Crystal: For my son, I would say: " I am me....take me or leave me. My parents have raised myself and my siblings with empathy, compassion and respect....it's not my fault yours did not do the same for you." Also he would say, " If we make a plan or a promise and somehow they should get broken...I am not able to control the meltdown behavior you will witness"
Chantelle: I want people to know that I do not want to change my two autistic sons. That is a huge part of who they are and I love them dearly. That some says I see autism as a gift. A gift that they could care less what others think about them. A gift that they are musically and mathematical geniuses. That they say exactly what they feel without candy coating anything for anyone. Autism isn't something I want to "FIX". Its something society as a whole needs to learn about and accept the people who have it as equals!

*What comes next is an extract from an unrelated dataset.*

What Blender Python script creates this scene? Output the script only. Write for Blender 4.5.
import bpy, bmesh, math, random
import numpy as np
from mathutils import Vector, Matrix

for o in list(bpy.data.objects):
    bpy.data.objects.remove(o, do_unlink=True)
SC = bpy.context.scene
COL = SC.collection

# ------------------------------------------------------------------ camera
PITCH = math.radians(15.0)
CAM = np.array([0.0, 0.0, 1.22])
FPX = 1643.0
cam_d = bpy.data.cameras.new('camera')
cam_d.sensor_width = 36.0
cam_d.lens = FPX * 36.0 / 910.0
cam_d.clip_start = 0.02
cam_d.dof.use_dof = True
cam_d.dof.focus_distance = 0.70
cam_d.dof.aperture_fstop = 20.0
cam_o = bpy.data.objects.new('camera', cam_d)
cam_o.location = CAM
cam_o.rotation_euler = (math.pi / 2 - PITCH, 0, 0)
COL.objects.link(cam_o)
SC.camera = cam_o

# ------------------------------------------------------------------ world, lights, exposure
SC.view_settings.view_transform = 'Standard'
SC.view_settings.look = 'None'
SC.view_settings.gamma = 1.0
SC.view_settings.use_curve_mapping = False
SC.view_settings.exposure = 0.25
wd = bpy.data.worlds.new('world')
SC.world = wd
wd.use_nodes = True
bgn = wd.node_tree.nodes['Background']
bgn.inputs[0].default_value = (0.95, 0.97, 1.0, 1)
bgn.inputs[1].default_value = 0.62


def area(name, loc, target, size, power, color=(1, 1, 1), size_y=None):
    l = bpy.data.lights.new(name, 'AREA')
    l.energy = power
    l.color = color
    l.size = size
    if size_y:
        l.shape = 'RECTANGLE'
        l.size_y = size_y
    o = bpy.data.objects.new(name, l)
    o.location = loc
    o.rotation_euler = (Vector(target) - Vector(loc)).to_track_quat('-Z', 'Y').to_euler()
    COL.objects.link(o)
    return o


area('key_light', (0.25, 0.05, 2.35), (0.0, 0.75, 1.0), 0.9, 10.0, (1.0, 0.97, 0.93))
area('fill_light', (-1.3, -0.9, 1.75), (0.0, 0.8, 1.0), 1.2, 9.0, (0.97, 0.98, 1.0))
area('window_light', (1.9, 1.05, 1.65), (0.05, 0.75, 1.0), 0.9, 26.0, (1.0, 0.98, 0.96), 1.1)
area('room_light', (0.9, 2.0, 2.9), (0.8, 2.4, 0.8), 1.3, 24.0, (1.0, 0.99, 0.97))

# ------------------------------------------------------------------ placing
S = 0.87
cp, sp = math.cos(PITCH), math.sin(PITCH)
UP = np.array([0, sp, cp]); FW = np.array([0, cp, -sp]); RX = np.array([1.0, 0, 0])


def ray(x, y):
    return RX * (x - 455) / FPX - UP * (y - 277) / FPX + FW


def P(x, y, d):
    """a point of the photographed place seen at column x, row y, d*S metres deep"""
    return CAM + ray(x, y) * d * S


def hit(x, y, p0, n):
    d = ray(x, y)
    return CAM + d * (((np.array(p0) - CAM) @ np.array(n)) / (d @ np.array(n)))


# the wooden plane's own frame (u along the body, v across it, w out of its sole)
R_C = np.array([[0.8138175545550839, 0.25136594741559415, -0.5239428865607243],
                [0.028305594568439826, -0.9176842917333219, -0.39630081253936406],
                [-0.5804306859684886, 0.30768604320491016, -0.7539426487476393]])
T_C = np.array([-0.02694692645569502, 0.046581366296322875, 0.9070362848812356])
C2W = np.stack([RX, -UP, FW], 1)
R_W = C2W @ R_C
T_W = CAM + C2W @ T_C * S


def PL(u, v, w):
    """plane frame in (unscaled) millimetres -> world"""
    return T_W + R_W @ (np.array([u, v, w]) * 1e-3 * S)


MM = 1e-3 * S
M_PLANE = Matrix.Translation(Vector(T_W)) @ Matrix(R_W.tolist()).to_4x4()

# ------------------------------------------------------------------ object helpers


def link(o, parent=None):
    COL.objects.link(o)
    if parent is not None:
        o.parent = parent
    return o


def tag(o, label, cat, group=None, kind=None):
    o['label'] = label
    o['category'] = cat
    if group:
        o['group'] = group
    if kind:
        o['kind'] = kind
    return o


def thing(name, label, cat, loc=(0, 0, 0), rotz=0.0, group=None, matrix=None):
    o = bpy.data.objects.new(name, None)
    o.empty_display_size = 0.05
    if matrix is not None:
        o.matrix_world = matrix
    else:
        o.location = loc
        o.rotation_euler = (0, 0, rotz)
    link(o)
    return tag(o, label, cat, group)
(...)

Bari: Actually my son said it best to his developmental doc "they think because I did it once, I can do it all the time...some days everything is bothering me and I just can't, I want to, but I can't". He was talking about writing, but it really applies to everything I see him struggle with.

Tina: what I want to tell everyone but can't..'Some of the best people i know are on the spectrum, NOT everyone with autism is the same, and to stop feeling sorry for me because my son is autistic, he's taught me more about being a good parent than i've taught him on how to be a good person!' Another thing i haven't told anyone because i can't and am not sure of it is, 'I think that I may also be on the spectrum' Also that I DO NOT want to find a cure for my son, he's perfect just how he is.
Kathy: I don't have an autistic child but my niece has an autistic daughter and I have an autistic grandson. THis is what I would like to get across to people: If you see a child acting up in a store or other public place, don't just assume the kid is being a brat. You don't know if that child is autistic or has another problem. Instead of judging the child and/or parents, keep your negative comments to yourself. It's better that you stay quiet than to hurt someone that is doing their best for their special needs child. I only saw my niece have an episode in public once and it left me in tears...not just because of what she's going through but also what her family is going through. I just wanted to scoop her up and make it all better but I know I can't do that...as much as I wish I could...
Bethany: Your bad day of not understanding why people do /say what they do is my son's everyday. Remember that next time you want to whine.

Corina: My son is a gift, and a genius! He lets a precious few in his bubble. If you are allowed to give him a hug, if he doesn't ignore you, or if he asks you to play a video game with him, he is telling you that he loves and trusts you. Don't make him feel bad, because he can't give you more than that. He would if he could.